Lowercase everything = get the fuck off my computer. Seriously git gud @ software design. The fact that you even need a getting started guide is fucking pathetic. No one is gonna use it cause it sucks balls.
>>13349 That resolution stuff is an interesting thought. I think trying to solve the problem of what is a useful resolution is beyond the time I have left in this current big job, and I should leave it to human eyes for now. I can add some common resolutions for now, though, and I can detect odd-numbers vs even-numbers easy, and we can iterate on that later if we see other easy answers. I'll make a job for nice resolution ratios, but it may come later.
is there a way to filter 'pixel for pixel' duplicates? would love to be able to get those hammered out and could do that very fast too.

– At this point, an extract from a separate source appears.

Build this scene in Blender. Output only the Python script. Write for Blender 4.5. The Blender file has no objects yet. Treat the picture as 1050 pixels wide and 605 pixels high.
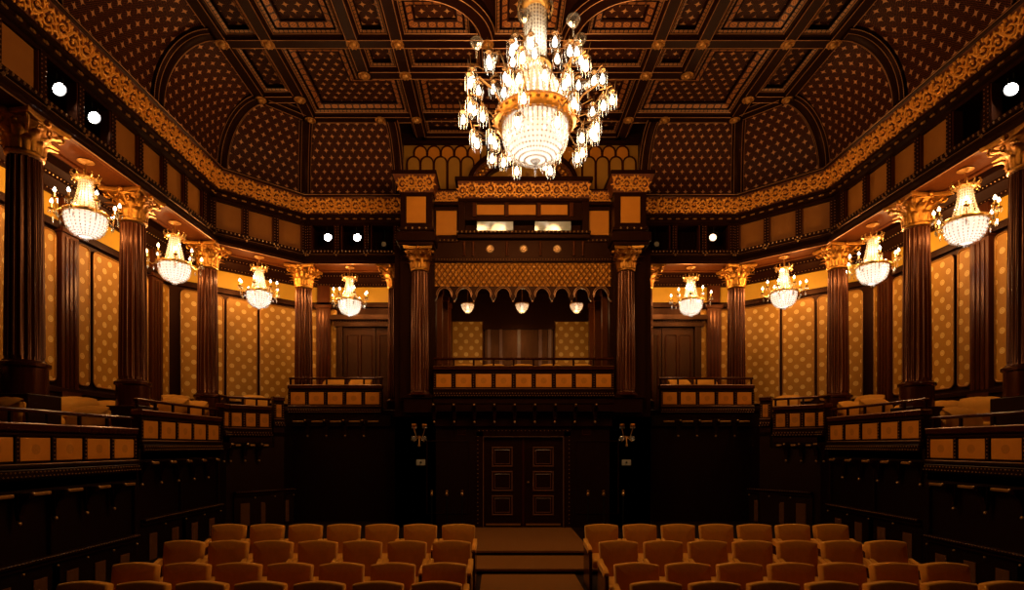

>>13373 Not yet–this data is currently generated on the fly in the duplicate filter. But I think it is very worth caching it in the db at some point. I can search it incredibly quickly to find pixel dupes and get started on some auto-dupe-resolve rules like 'if two files have the same pixels and one is a png and the other is not, delete the png' so we can finally and automatically clear out Clipboard.png trash dupes. It would be fast enough that I could even add a hook for it on import! This would be optional and probably default on. More complicated stuff like 'if two jpegs are the same, keep the one with smaller/larger filesize' would be default off and up to the user.
>>13378 I would set both rules to delete the larger file size, it's very rare, but I have come across some jpegs were saving as png did lower file size.